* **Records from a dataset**
>> Begin
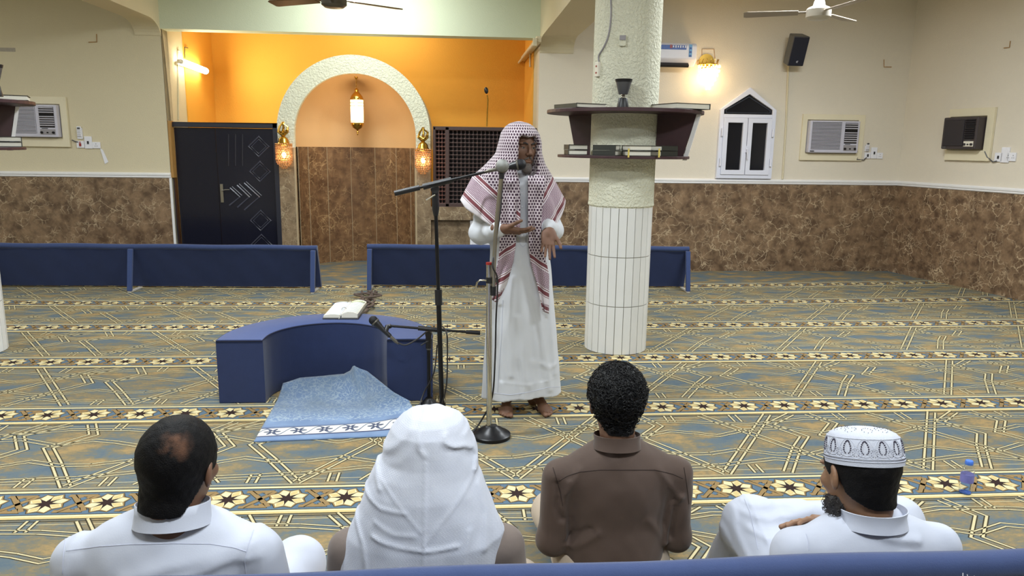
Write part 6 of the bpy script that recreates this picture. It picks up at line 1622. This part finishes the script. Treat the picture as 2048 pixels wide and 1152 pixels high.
YB3 = 2.30
F3 = [(pxz([(1120, 985), (1126, 1010), (1122, 1035), (1130, 1060)], YB3), .012, -.014), (pxz([(1143, 980), (1136, 1005), (1130, 1030), (1136, 1075), (1138, 1115)], YB3), .012, .010), (pxz([(1185, 1072), (1160, 1090), (1140, 1112)], YB3), .012, -.008), (pxz([(1200, 1075), (1170, 1100), (1150, 1116)], YB3), .012, .007),
      (pxz([(1375, 1012), (1358, 1030), (1352, 1060), (1345, 1110)], YB3), .012, .010), (pxz([(1362, 1020), (1360, 1050), (1356, 1100)], YB3), .010, -.012), (pxz([(1325, 950), (1350, 985), (1368, 1010)], YB3), .010, .005), (pxz([(1165, 955), (1150, 985), (1130, 1010)], YB3), .010, .005), (pxz([(1300, 1050), (1330, 1080), (1342, 1110)], YB3), .014, .005), (pxz([(1230, 960), (1228, 1000)], YB3), .03, -.003)]
def f3(p):
    d = seated_f(p, c3, sc3, **{**k3, 'knees': ()})
    for pts, w_, a in F3: d = d-ridge2(p, pts, w_, a)
    return np.maximum(d-.0025*wob(p, 30)-.0012*wob(p, 62, 1), .04-p[:, 2])
g3 = mesh_np('shirt', [sculpt(f3, V3(*c3)+V3(-.42, -.22, 0), V3(*c3)+V3(.42, .5, .66), .0065)], M['brown_shirt'], man3)
def legs3(p):
    q = (p-V3(*c3))/sc3; d = ell(q, (0, .05, .09), (.21, .19, .10))
    for s_ in (-1, 1):
        kn = (.17*s_, .43, .09); d = smin(d, smin(cone(q, (.09*s_, .05, .12), kn, .105, .078), cone(q, kn, (.10*s_, .0, .07), .07, .05), .04), .05)
    return (d-.003*wob(q, 24))*sc3
mesh_np('trousers', [sculpt(legs3, V3(*c3)+V3(-.52, -.3, 0), V3(*c3)+V3(.52, .66, .36), .0095)], M['beige'], man3)
collar(man3, (.566, 2.408, .578), .080, .080, .036, -.16, M['brown_shirt'], 1.03)
surf_line('yoke_seam', g3, [(1118, 962), (1135, 952), (1160, 944), (1200, 940), (1250, 940), (1310, 940), (1345, 948), (1368, 958)], .0013, M['brown_seam'], man3)
surf_line('sleeve_seam', g3, [(1106, 935), (1112, 955), (1121, 985), (1126, 1015)], .0012, M['brown_seam'], man3)
surf_line('sleeve_seam', g3, [(1368, 935), (1372, 960), (1376, 990), (1378, 1010)], .0012, M['brown_seam'], man3)

# ================================================================== man 4: white embroidered cap, black beard, knees drawn up under a white robe
c4 = (1.185, 1.86, 0); sc4 = 1.03; hc4 = (1.147, 1.885, .696); hs4 = 1.08; R4 = basis(-8, 18, 2); nb4 = (1.172, 1.872, .50)
k4 = dict(sh=.20, shz=.475, slope=.03, elbow=(.222, .05, .24), chest=(.19, .125), neckz=.57, sleeve=.06, knees=(), wrist=(.06, .26, .30))
bd = [head_chunk(hc4, R4, hs4, nb4, .055), inner_body(c4, sc4, hc4, R4, hs4, **k4)]
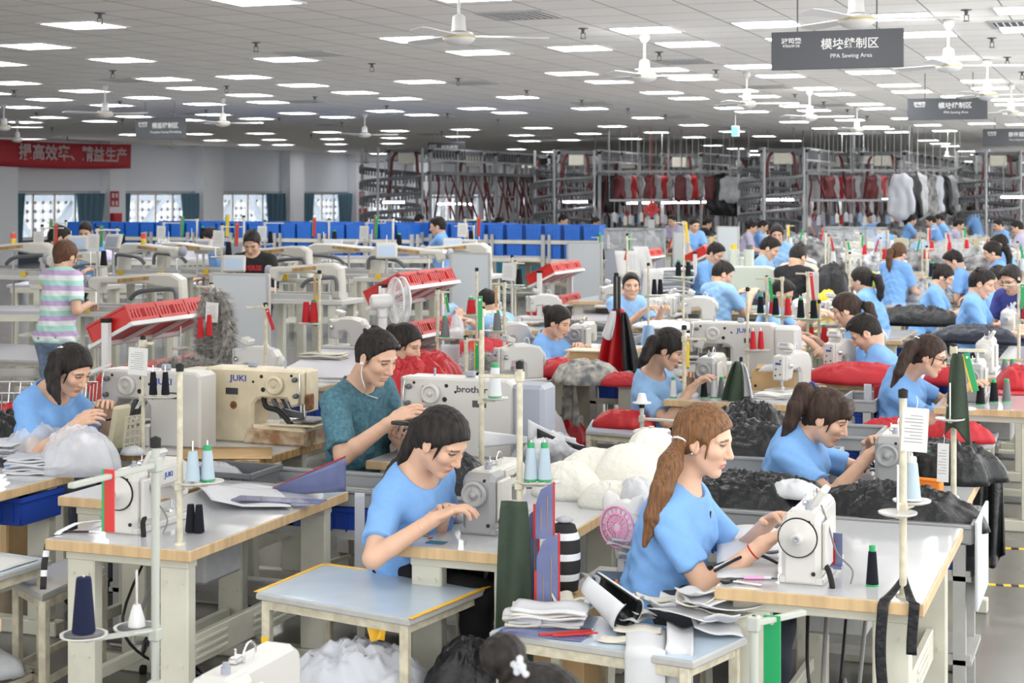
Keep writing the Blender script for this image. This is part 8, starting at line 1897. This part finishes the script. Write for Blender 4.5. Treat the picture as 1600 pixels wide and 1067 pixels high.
FAR = [(1085, 352, 31, -.8, 'tee_blue', 'short', 'far man in blue shirt looking down left of the far board'), (1175, 356, 36, .2, 'tee_lilac', 'short', 'far person in lilac shirt bent over a bench'), (1192, 354, 36.5, .2, 'tee_blue', 'short', 'far person in blue shirt beside the lilac one'), (1050, 345, 38, -2, 'tee_lilac', 'short', 'far person in pale shirt right of the clover ornament'), (1378, 358, 34, 2.6, 'tee_blue', 'short', 'far person in blue shirt behind the right partition'), (1360, 340, 43, -1, 'tee_blue', 'short', 'far standing person in blue left of the coats'), (1425, 344, 40, .3, 'tee_blue', 'bun', 'far woman in blue below the patterned coats'), (1455, 346, 38, PI, 'tee_blue', 'short', 'far person in blue sitting below the dark coats'), (1468, 343, 39.5, PI, 'tee_blue', 'short', 'far person in blue behind the sitting one'), (1518, 330, 44, 2.8, 'tee_blue', 'short', 'far person in blue standing by the right column'), (1276, 330, 44, -1, 'tee_lilac', 'short', 'far person in white shirt under the middle tubes'), (880, 345, 38, 0, 'tee_blue', 'short', 'far person in blue left of the spiral conveyor'), (655, 344, 38, 1, 'tee_black', 'short', 'far dark haired person behind the blue bins'), (1560, 352, 36, -2.6, 'tee_blue', 'short', 'far person in blue bending at the right edge'), (1590, 356, 33, 3, 'tee_lilac', 'short', 'far person in lilac at the right edge'), (1498, 352, 37, .2, 'tee_lilac', 'short', 'far person in lilac before the last coats'), (780, 348, 40, .4, 'tee_blue', 'short', 'far person in blue right of the blue bins'), (1105, 350, 40, .5, 'tee_black', 'short', 'far dark person right of the man looking down'), (930, 348, 42, .2, 'tee_lilac', 'short', 'far pale person under the black jacket')]
for px, py, d, yaw, sh, hr, lab in FAR: seated(lab, px, py, d, yaw, .14, 24, q=0, hair=hr, hcol='hair_black', shirt=sh, girth=1.05, female=hr == 'bun')
# grey columns of the hall at the back right
for i, (px, d) in enumerate(((1535, 62), (1340, 60), (1160, 64))): p = W(px, 300, d); struct(MB().box((p.x, p.y, CEIL / 2), (.5, .5, CEIL)).build('column_%d' % (i + 1), 'wall'))
# yellow and black floor tape at the right
for i, (pa, pb) in enumerate((((1520, 912), (1640, 918)), ((1520, 854), (1640, 860)), ((1560, 770), (1640, 775)))):
    a, b = P(*pa, 0), P(*pb, 0); mb = MB(); n = 10
    for k in range(n): mb.bar(a.lerp(b, k / n) + V3((0, 0, .001)), a.lerp(b, (k + 1) / n) + V3((0, 0, .001)), .05, .002, k % 2)
    tag(mb.build('floor_tape', ['yellow', 'black']), 'yellow and black floor tape on the right, %s from the front' % ORD[i], 'floor tape')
>> End
* **Task directions**
Copy the entries exactly. Leave out the images.

* **Complete response**
Write part 6 of the bpy script that recreates this picture. It picks up at line 1622. This part finishes the script. Treat the picture as 2048 pixels wide and 1152 pixels high.
YB3 = 2.30
F3 = [(pxz([(1120, 985), (1126, 1010), (1122, 1035), (1130, 1060)], YB3), .012, -.014), (pxz([(1143, 980), (1136, 1005), (1130, 1030), (1136, 1075), (1138, 1115)], YB3), .012, .010), (pxz([(1185, 1072), (1160, 1090), (1140, 1112)], YB3), .012, -.008), (pxz([(1200, 1075), (1170, 1100), (1150, 1116)], YB3), .012, .007),
      (pxz([(1375, 1012), (1358, 1030), (1352, 1060), (1345, 1110)], YB3), .012, .010), (pxz([(1362, 1020), (1360, 1050), (1356, 1100)], YB3), .010, -.012), (pxz([(1325, 950), (1350, 985), (1368, 1010)], YB3), .010, .005), (pxz([(1165, 955), (1150, 985), (1130, 1010)], YB3), .010, .005), (pxz([(1300, 1050), (1330, 1080), (1342, 1110)], YB3), .014, .005), (pxz([(1230, 960), (1228, 1000)], YB3), .03, -.003)]
def f3(p):
    d = seated_f(p, c3, sc3, **{**k3, 'knees': ()})
    for pts, w_, a in F3: d = d-ridge2(p, pts, w_, a)
    return np.maximum(d-.0025*wob(p, 30)-.0012*wob(p, 62, 1), .04-p[:, 2])
g3 = mesh_np('shirt', [sculpt(f3, V3(*c3)+V3(-.42, -.22, 0), V3(*c3)+V3(.42, .5, .66), .0065)], M['brown_shirt'], man3)
def legs3(p):
    q = (p-V3(*c3))/sc3; d = ell(q, (0, .05, .09), (.21, .19, .10))
    for s_ in (-1, 1):
        kn = (.17*s_, .43, .09); d = smin(d, smin(cone(q, (.09*s_, .05, .12), kn, .105, .078), cone(q, kn, (.10*s_, .0, .07), .07, .05), .04), .05)
    return (d-.003*wob(q, 24))*sc3
mesh_np('trousers', [sculpt(legs3, V3(*c3)+V3(-.52, -.3, 0), V3(*c3)+V3(.52, .66, .36), .0095)], M['beige'], man3)
collar(man3, (.566, 2.408, .578), .080, .080, .036, -.16, M['brown_shirt'], 1.03)
surf_line('yoke_seam', g3, [(1118, 962), (1135, 952), (1160, 944), (1200, 940), (1250, 940), (1310, 940), (1345, 948), (1368, 958)], .0013, M['brown_seam'], man3)
surf_line('sleeve_seam', g3, [(1106, 935), (1112, 955), (1121, 985), (1126, 1015)], .0012, M['brown_seam'], man3)
surf_line('sleeve_seam', g3, [(1368, 935), (1372, 960), (1376, 990), (1378, 1010)], .0012, M['brown_seam'], man3)

# ================================================================== man 4: white embroidered cap, black beard, knees drawn up under a white robe
c4 = (1.185, 1.86, 0); sc4 = 1.03; hc4 = (1.147, 1.885, .696); hs4 = 1.08; R4 = basis(-8, 18, 2); nb4 = (1.172, 1.872, .50)
k4 = dict(sh=.20, shz=.475, slope=.03, elbow=(.222, .05, .24), chest=(.19, .125), neckz=.57, sleeve=.06, knees=(), wrist=(.06, .26, .30))
bd = [head_chunk(hc4, R4, hs4, nb4, .055), inner_body(c4, sc4, hc4, R4, hs4, **k4)]
Keep writing the Blender script for this image. This is part 8, starting at line 1897. This part finishes the script. Write for Blender 4.5. Treat the picture as 1600 pixels wide and 1067 pixels high.
FAR = [(1085, 352, 31, -.8, 'tee_blue', 'short', 'far man in blue shirt looking down left of the far board'), (1175, 356, 36, .2, 'tee_lilac', 'short', 'far person in lilac shirt bent over a bench'), (1192, 354, 36.5, .2, 'tee_blue', 'short', 'far person in blue shirt beside the lilac one'), (1050, 345, 38, -2, 'tee_lilac', 'short', 'far person in pale shirt right of the clover ornament'), (1378, 358, 34, 2.6, 'tee_blue', 'short', 'far person in blue shirt behind the right partition'), (1360, 340, 43, -1, 'tee_blue', 'short', 'far standing person in blue left of the coats'), (1425, 344, 40, .3, 'tee_blue', 'bun', 'far woman in blue below the patterned coats'), (1455, 346, 38, PI, 'tee_blue', 'short', 'far person in blue sitting below the dark coats'), (1468, 343, 39.5, PI, 'tee_blue', 'short', 'far person in blue behind the sitting one'), (1518, 330, 44, 2.8, 'tee_blue', 'short', 'far person in blue standing by the right column'), (1276, 330, 44, -1, 'tee_lilac', 'short', 'far person in white shirt under the middle tubes'), (880, 345, 38, 0, 'tee_blue', 'short', 'far person in blue left of the spiral conveyor'), (655, 344, 38, 1, 'tee_black', 'short', 'far dark haired person behind the blue bins'), (1560, 352, 36, -2.6, 'tee_blue', 'short', 'far person in blue bending at the right edge'), (1590, 356, 33, 3, 'tee_lilac', 'short', 'far person in lilac at the right edge'), (1498, 352, 37, .2, 'tee_lilac', 'short', 'far person in lilac before the last coats'), (780, 348, 40, .4, 'tee_blue', 'short', 'far person in blue right of the blue bins'), (1105, 350, 40, .5, 'tee_black', 'short', 'far dark person right of the man looking down'), (930, 348, 42, .2, 'tee_lilac', 'short', 'far pale person under the black jacket')]
for px, py, d, yaw, sh, hr, lab in FAR: seated(lab, px, py, d, yaw, .14, 24, q=0, hair=hr, hcol='hair_black', shirt=sh, girth=1.05, female=hr == 'bun')
# grey columns of the hall at the back right
for i, (px, d) in enumerate(((1535, 62), (1340, 60), (1160, 64))): p = W(px, 300, d); struct(MB().box((p.x, p.y, CEIL / 2), (.5, .5, CEIL)).build('column_%d' % (i + 1), 'wall'))
# yellow and black floor tape at the right
for i, (pa, pb) in enumerate((((1520, 912), (1640, 918)), ((1520, 854), (1640, 860)), ((1560, 770), (1640, 775)))):
    a, b = P(*pa, 0), P(*pb, 0); mb = MB(); n = 10
    for k in range(n): mb.bar(a.lerp(b, k / n) + V3((0, 0, .001)), a.lerp(b, (k + 1) / n) + V3((0, 0, .001)), .05, .002, k % 2)
    tag(mb.build('floor_tape', ['yellow', 'black']), 'yellow and black floor tape on the right, %s from the front' % ORD[i], 'floor tape')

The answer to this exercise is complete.